As the Board concludes its tenure, Eskom honours the commitment and expertise of its members. Their contribution leaves Eskom on a more stable footing, financially, operationally and strategically, and better positioned to support South Africa’s long-term energy transition.
Board and executive changes
On 16 October 2025, Cabinet gave approval to the Minister of Electricity and Energy to appoint seven candidates to the Eskom Board, with four current board members being approved for reappointment. Mr Mteto Nyati will remain in his role as Chairman of the Board, with his three-year term concluding at the end of October 2026. Mr Dan Marokane (Group Chief Executive) and Mr Calib Cassim (Group Chief Financial Officer) will remain as executive directors.
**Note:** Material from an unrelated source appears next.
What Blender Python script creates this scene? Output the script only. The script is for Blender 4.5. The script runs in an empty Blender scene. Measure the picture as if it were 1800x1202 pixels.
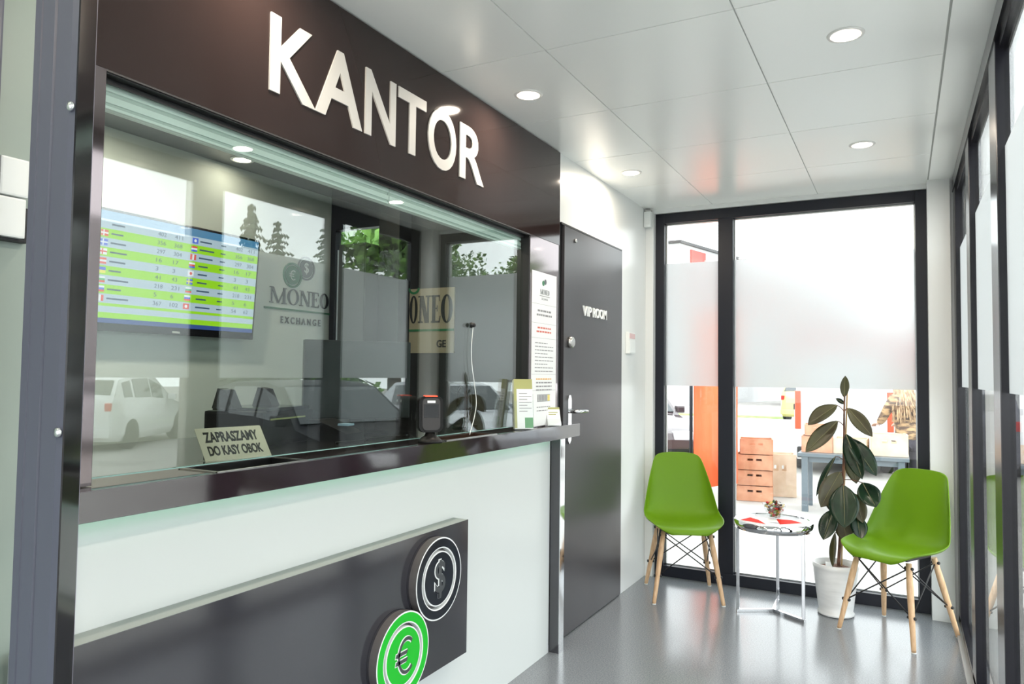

The following members will join the Eskom Board: Dr Andrew Barendse, Dr Kgaugelo Chiloane, Ms Sharmila Govind, Dr Dimakatso Matshoga, Mr Tshokolo Nchocho, Prof Vuyo Peach, Ms Bajabulile Tshabalala.
The following board members have been reappointed to ensure continuity: Mr Lwazi Goqwana, Mr Clive le Roux, Dr Tsakani Mthombeni, Dr Busisiwe Vilakazi.
Other board members will step down as their term concludes on 30 November 2025: Ms Fathima Gany, Ms Ayanda Mafuleka, Mr Leslie Mkhabela, Mr Bheki Ntshalintshali, Ms Tryphosa Ramano, Dr Claudelle von Eck.
Ms Bajabulile Tshabalala will take over as Lead Independent Director from Mr Leslie Mkhabela.